Cold War Calculations
As a Cold War kid, I can recall with clarity the sort of rivalry we had against the Soviet Union every Olympic season and every time I could not identify the sort of jet aircraft flying over downtown LA. I merited that certificate from Kennedy’s Presidential Fitness Program and the red white and blue Keds shoes that helped us run faster and jump higher. Nobody I knew would dare wear a jean jacket that didn’t have an American flag patch on it.
You know and I know some version of the official story about what the Russkies did or did not do to influence Trump and American elections. In all of the convolutions of the national security state and the slings, arrows and nuclear threats tossed across the aisle of Congress, it’s going to take more than one committee of experts to get the record straight. Yet we certainly know in my industry that cyberthreats are real and growing and the ability to hack the mainstream is child’s play. They say you don’t know what you had until it’s gone, but we Cold War kids had daily reminders that the Reds were ready to cave in all the hallowed halls of American institutions. With bombs if necessary, with brainwashing if possible. Not only was the Manchurian Candidate a big movie but all of our cartoons and pop cultural memes had brainwashing tropes.

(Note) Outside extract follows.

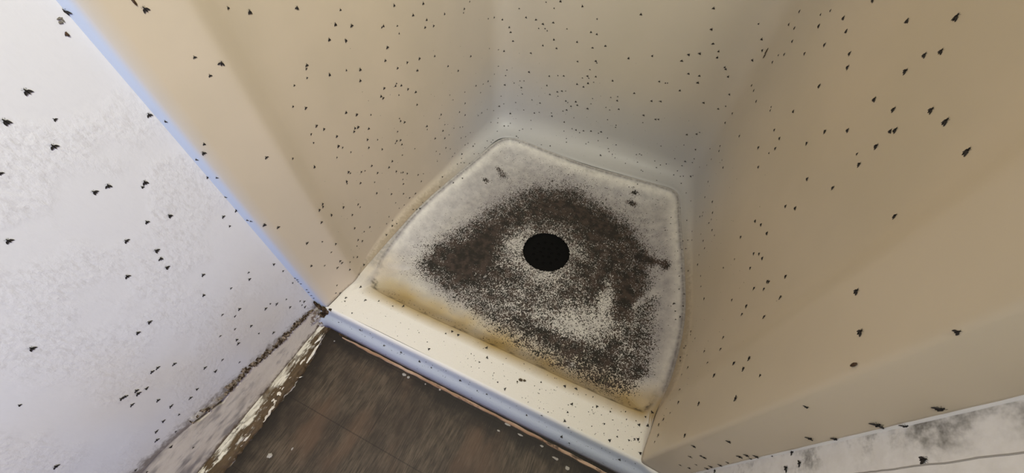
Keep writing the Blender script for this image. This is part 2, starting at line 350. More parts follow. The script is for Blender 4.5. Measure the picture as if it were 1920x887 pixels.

Even Ronald Reagan made it clear that our enemies were not the Russian people, or those locked within the Eastern Bloc. Despite all jokes about the East German women’s swim team, we were mostly known in the mainstream to blurt the blandishment that our gripe was the Soviet leadership. Khrushchev was the madman, Gagarin was a hero. So we mocked all Soviet agents of the KGB, and we felt sorry for all the Russians who stood in breadlines and couldn’t afford Levi’s jeans or Ford Mustangs. Even Bullwinkle could outwit Boris Badenov.
These days I get sick to death of questions like these..
Not merely because they all might be generated by Russian or Chinese bots, just in order to keep such disorienting bullshit alive in America, but because of the vacuous nature of the spoiled gits who bother to answer them without mocking the premise. I’m as guilty as any of the wankers who answer, then again if I were not exposed to simple-minded dialogs, I could not possibly justify my own elevated self-perception. I know I’m not Beto O’Rourke. Beto does not know. It’s a useless privilege to call out privilege in order to signify smug superiority which is used to translate into a convincing argument in favor of the ‘moral’ use of government power. The cycle continues. It’s the Paper Clip Problem restated as a Dead Cat Throwing Machine. I know this to be true. I’m on AOC’s mailing list.
Nationalism
To unilaterally declare myself to be a ‘sovereign citizen’ is absolutely foolish. So long as there is a such thing as a national government and armies march to such orders as given by national governments, there is no power on earth poised to defy the wealth and power of nations. And so long as I keep the Russians in mind, in the most positive way I can, as through the poetic writing of Gogol, I can keep in mind how an entire nation can be dumbed down and wrestled to the ground. I can recall how the spirit of a people can drained into mute acceptance of subservient mediocrity, especially when there are a lot of red cups and a lot of booze around. Our colleges, their middle class.
Maybe it’s the Russians who will remind us what can go wrong with a nation capable of building atomic weapons and putting men and missiles into orbit. There are still only a few of us around. Maybe it’s the fate of Russians who come to America humming from Rachmaninoff to remind us how politics should be subservient to art. Maybe its the Russians whose military-industrial capacity has been driven into the dirt by expectations of a short war. There’s no such thing as a short war. Even ghosts of the dead will rise and haunt the survivors, robbing them of their sanity and pushing them to dance on an ideological thread above the canyon of human depravity.
I’m doing no such dance tonight. This is not only Independence Day, it is independents’ day. I am happy to be independent of ideology. It’s still spoken about openly but not followed through. There’s plenty to celebrate with pride, but right now I’m thinking about those whose past fate may lie ahead for us. On the other hand, it ain’t East Germany.
Happy 4th
Maybe It's The Russians
Just about every single paragraph resonated with me. But I'm going to pick just one out. "Herring and potatoes".
Many years ago as a young mate sailing on a coastal freighter working in the Bering Sea I had a Norwegian Master. He grew up n Norway during the Nazi occupation. He would talk about his early life in Norway once in a while. When he got around to the Nazi occupation he'd talk abou how tey tried to control every aspect of their lives.
"They even controlled what food we ate" he said. "Everyday it was herring and potatoes". BUT, he said "those stupid fookin' Germans, we never had it so good.".